The address touched on Trump’s typical themes: the supposed criminality and inferiority of immigrants; the mendaciousness of his opponents; his personal virtues and resentments. But the president offered very few new policy ideas, contradicted himself on crucial issues, misrepresented pertinent facts and substantively addressed few of what polls reveal to be the nation’s most pressing concerns.
He stopped frequently to address veterans in the crowd and to issue them medals as stunts for the television broadcast; he offered a long and strange digression about the gold medal Olympic match recently won by the US men’s hockey team, many of whom paraded into the House chambers wearing their medals. A decade ago, Trump crystallized a longstanding trend in American politics by avowedly fusing governance and entertainment. But Tuesday’s long-winded and boring spectacle showed that he has lost even the ability to entertain.
He has not, of course, lost the ability to offend. Trump lied, saying that he has brought healthcare costs down at a moment when his attacks on Affordable Care Act subsidies have in fact massively increased the premiums paid by many Americans in just the past two months. He made a non-sequitur tangent to attack the rights of trans kids; he claimed, with a kind of vulgar brazenness, that his kidnapping of the Venezuelan leader Nicolás Maduro, and his administration’s subsequent economic blackmail of that country, was creating new opportunities for the Venezuelan people.

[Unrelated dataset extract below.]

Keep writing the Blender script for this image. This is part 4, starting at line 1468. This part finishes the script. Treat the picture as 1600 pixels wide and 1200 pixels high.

He claimed that Democrats’ withholding of funding for the Department of Homeland Security over abusive immigration enforcement was causing fallout for areas effected by this week’s east coast blizzard, as the DHS was unable to help clear snow. (The federal agency does not do this.) Even his filler lines reeked with the stench of hypocrisy. “We are building a nation,” he said, “where every child has a chance to build higher and go further.” It was a sentiment that called to mind Liam Conejo Ramos, and all the other children imprisoned in ICE’s concentration camps, whose education, promise, dreams and freedom have been sacrificed to the administration’s racism.
In typical form, Trump spent a large swath of his speech attacking immigrants, who he smeared in terms that evoked the algorithm-driven social media where he spends so much of his time. He claimed that reckless driving was due to immigrants being unable to read English-language road signs. He blamed them for crime, lingering on uncomfortable descriptions of the bodily injury, pain and death experienced by those who have experienced violence at the hands of undocumented immigrants, tragedies his administration has been eager to exploit.
Perhaps most galling of all, he blamed immigrants – in particular, the Somali-American population in Minnesota – for importing corruption to the United States. “There are large parts of the world where bribery, fraud and corruption are the norm, not the exception,” Trump said, arguing, in a racist line of reasoning previously advanced by his vice-president, JD Vance, that corruption is an congenital condition of cultures that immigrants bring with them to America.
However, it is Trump, not any Somali immigrant, who has repeatedly concocted thin pretexts to accept large sums of money from rich people and companies with business before his administration. If Donald Trump wants to find the source of corruption in America, he can simply look in the mirror.
It is a problem for the administration that Trump was able to only deliver such flimsy material, and only in so tepid and unconvincing a performance: his poll numbers are cratering. Trump’s approval rating has reached a new nadir: a CNN aggregation of recent polls finds his approval rating at a shockingly feeble 38%. Economic opportunities are lacking, and inflation has not come down in the way that Trump promised it would. Tariffs have hit consumers hard, and Trump seems determined to stick to his policy of pursuing them even after the US supreme court threw them out in a decision last week; ordinary American shoppers, once again, seem doomed to pay the price.
Trump and his cronies have repeatedly boasted of a booming stock market, but a staggering proportion of American economic growth seems to be bound up in speculation over the AI industry – investments that will disappear if the technology fails, and result in diminished consumer power if they succeed. Either way, the American worker feels that she is strapped and suffering. Trump’s speech, meanwhile, insisted blithely that everything is fine. It had nothing to offer her.
Perhaps the most memorable moment in the deeply forgettable evening came during one of the several moments throughout the evening when Trump berated the Democrats. After pointing at them in the House chamber and calling them “crazy”, Trump said: “We’re lucky we have a country, with people like this. Democrats are destroying our country, but we stopped it, just in the nick of time.”
Republicans stood and clapped, but the Democrats just sat there, politely tolerant, while they were berated and smeared. Why did they just sit there and take it? Why were they there at all? This is another thing that Trump has shown to be outdated: civility.